A month later, Robart declared Seattle in compliance with the consent decree, a decision that kicked off a mandatory two-year review period. But in 2019, Robart ruled that the city had fallen out of compliance in the area of accountability. He was incensed over a provision in the city’s new police union contract that required the department to rehire an officer who was fired for punching a woman while she was handcuffed.

Monitors and judges “don’t want to leave before a department is completely fixed,” said Lopez, the former Justice Department official. She believes some reforms must be addressed through legislation and policy changes that happen in tandem with, or after, consent-decree implementation.

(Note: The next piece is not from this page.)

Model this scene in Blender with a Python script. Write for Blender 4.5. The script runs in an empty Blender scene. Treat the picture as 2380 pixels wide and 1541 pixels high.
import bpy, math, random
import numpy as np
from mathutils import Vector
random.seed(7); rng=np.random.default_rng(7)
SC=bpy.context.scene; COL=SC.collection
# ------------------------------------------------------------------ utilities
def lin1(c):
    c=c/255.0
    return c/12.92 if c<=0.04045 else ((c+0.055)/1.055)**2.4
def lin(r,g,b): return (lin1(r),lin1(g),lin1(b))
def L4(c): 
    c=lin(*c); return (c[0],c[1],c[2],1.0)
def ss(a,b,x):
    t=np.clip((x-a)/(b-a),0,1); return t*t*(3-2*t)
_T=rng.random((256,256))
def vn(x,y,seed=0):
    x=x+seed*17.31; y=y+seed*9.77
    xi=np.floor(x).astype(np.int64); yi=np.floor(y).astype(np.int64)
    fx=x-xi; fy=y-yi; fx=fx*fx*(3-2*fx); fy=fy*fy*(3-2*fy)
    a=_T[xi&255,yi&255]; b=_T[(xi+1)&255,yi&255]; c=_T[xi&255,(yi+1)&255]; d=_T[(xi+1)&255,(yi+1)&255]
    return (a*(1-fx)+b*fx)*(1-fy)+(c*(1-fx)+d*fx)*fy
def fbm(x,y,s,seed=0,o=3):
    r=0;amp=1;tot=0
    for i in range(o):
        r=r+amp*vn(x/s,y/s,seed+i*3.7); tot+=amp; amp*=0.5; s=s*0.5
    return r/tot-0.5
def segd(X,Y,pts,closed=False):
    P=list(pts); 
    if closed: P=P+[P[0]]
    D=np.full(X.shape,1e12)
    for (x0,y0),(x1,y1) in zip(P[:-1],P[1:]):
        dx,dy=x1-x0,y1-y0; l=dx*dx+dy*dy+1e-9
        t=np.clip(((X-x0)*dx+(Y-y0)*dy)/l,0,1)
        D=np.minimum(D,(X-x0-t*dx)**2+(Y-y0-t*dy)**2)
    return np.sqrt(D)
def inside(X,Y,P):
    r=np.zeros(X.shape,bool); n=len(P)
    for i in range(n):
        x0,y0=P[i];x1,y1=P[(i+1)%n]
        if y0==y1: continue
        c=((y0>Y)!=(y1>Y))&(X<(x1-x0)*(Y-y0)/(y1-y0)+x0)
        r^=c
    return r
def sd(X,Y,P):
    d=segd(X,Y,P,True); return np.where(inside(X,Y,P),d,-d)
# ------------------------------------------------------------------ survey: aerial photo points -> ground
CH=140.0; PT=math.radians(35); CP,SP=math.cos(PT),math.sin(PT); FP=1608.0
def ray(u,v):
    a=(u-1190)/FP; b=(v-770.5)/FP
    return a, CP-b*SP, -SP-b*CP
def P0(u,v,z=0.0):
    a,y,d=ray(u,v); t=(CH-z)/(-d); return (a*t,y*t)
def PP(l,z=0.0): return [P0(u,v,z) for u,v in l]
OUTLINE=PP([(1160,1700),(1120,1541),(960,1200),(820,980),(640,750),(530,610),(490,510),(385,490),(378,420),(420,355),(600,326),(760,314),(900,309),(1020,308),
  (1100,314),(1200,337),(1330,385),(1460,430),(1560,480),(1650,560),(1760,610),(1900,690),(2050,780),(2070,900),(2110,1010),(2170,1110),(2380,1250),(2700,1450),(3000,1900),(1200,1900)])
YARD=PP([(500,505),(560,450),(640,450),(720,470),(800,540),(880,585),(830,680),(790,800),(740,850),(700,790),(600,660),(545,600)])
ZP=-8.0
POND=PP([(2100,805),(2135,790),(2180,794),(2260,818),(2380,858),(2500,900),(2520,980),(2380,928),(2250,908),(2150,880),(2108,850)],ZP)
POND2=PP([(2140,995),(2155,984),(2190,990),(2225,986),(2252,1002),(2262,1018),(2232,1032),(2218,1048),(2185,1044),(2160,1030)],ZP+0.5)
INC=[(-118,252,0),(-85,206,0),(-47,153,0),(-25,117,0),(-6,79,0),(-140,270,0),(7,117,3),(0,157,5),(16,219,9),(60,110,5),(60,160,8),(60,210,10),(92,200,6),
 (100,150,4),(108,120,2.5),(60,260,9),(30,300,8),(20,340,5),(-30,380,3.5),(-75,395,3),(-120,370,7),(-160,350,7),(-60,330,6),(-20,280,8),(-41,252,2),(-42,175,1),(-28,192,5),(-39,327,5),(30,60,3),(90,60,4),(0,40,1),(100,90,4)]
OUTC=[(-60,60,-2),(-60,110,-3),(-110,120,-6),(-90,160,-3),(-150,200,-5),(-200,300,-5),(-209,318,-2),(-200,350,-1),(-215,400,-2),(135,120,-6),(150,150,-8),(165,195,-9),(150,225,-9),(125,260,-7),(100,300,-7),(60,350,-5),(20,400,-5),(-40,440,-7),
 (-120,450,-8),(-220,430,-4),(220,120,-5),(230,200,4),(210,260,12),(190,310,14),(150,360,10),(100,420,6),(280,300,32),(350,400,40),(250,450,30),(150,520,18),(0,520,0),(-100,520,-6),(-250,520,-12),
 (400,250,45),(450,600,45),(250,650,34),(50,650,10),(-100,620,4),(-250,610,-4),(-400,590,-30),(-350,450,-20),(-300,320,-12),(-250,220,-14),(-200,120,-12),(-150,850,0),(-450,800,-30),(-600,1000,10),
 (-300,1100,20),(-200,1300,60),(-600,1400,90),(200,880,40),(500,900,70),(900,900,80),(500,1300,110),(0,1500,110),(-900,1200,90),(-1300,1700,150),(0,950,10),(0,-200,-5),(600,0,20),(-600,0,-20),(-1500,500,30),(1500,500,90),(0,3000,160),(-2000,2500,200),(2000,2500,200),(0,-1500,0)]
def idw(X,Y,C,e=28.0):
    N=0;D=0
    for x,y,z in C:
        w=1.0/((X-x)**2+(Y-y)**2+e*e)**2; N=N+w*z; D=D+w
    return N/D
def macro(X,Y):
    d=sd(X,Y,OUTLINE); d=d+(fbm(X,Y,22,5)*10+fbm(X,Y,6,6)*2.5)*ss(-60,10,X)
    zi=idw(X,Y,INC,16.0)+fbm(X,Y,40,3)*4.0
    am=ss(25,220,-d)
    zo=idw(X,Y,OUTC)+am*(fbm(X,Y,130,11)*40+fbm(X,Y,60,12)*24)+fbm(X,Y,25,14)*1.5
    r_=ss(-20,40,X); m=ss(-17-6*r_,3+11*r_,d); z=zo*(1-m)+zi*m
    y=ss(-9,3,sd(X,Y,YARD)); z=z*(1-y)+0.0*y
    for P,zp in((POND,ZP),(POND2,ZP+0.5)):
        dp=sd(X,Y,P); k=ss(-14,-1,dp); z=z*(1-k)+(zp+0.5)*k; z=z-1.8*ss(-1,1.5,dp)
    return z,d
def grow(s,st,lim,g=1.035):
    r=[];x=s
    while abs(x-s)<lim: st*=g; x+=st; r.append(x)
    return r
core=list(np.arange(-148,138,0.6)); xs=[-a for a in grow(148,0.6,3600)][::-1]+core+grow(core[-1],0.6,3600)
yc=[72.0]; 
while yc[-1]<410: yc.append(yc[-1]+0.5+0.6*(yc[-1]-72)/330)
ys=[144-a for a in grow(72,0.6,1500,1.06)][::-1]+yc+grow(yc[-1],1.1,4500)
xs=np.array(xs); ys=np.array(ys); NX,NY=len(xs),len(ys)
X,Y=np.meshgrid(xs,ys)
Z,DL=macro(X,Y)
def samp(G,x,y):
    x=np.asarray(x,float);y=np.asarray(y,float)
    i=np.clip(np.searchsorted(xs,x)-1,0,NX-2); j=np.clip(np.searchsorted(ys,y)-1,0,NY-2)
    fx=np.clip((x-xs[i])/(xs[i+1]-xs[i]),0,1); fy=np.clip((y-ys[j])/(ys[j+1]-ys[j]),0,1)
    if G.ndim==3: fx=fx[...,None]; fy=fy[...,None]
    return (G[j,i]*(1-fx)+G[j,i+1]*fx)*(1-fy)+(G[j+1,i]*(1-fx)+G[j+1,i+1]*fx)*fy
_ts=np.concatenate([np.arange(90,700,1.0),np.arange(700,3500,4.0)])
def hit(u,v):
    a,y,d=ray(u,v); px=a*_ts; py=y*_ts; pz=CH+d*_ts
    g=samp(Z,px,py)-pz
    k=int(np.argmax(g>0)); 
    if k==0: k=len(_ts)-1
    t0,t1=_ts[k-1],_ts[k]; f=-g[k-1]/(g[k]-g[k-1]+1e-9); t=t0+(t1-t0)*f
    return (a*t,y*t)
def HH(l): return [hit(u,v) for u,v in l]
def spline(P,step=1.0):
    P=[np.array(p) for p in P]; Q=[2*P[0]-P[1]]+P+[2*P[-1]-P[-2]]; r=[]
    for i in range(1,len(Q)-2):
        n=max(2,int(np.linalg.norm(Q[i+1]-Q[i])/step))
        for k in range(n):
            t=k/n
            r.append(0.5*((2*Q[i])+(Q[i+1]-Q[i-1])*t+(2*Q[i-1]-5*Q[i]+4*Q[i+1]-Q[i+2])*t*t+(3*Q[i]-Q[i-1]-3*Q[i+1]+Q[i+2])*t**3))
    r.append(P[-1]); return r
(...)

“Fixing the monitor problem,” Lopez added, “is partly a question of resetting expectations of what the consent decree is supposed to achieve so the monitor can feel like, ‘I’ve done my bit. We went from an F to B-minus. That’s not satisfactory, but we’ve created a structure for the department and the community to go forward towards an A in public safety.’ ”

In May 2020, Seattle leaders petitioned Robart to terminate 100 pages of the consent agreement, saying the police department had sustained compliance in the majority of requirements. The Justice Department supported the move, telling the court that the force had “undergone a remarkable transformation.” Seattle police had used serious force in 60 percent fewer incidents than before the consent decree was implemented, officials said.

Within weeks, however, the department was criticized for using tear gas, pepper spray and batons against crowds protesting police brutality after the killing of George Floyd in Minneapolis. Amid the fallout, city leaders withdrew the court petition. Best resigned as police chief that August, to protest police budget cuts.

Bobb stepped down that fall, lamenting that the department was “at its nadir.”

“Seattle fell apart in a very big way,” said Bobb, who was replaced as monitor by Antonio Oftelie, a public policy expert from Harvard University.

Looking back, however, Bobb insisted that the police had made progress that showed consent decrees can work. He blanched when asked whether officials should temper public expectations.

“If all you get up to is a B-minus, you’re telling me that Black Lives Matter and the community is going to say that’s okay?” he said. “Of course not. Why even try to go there?”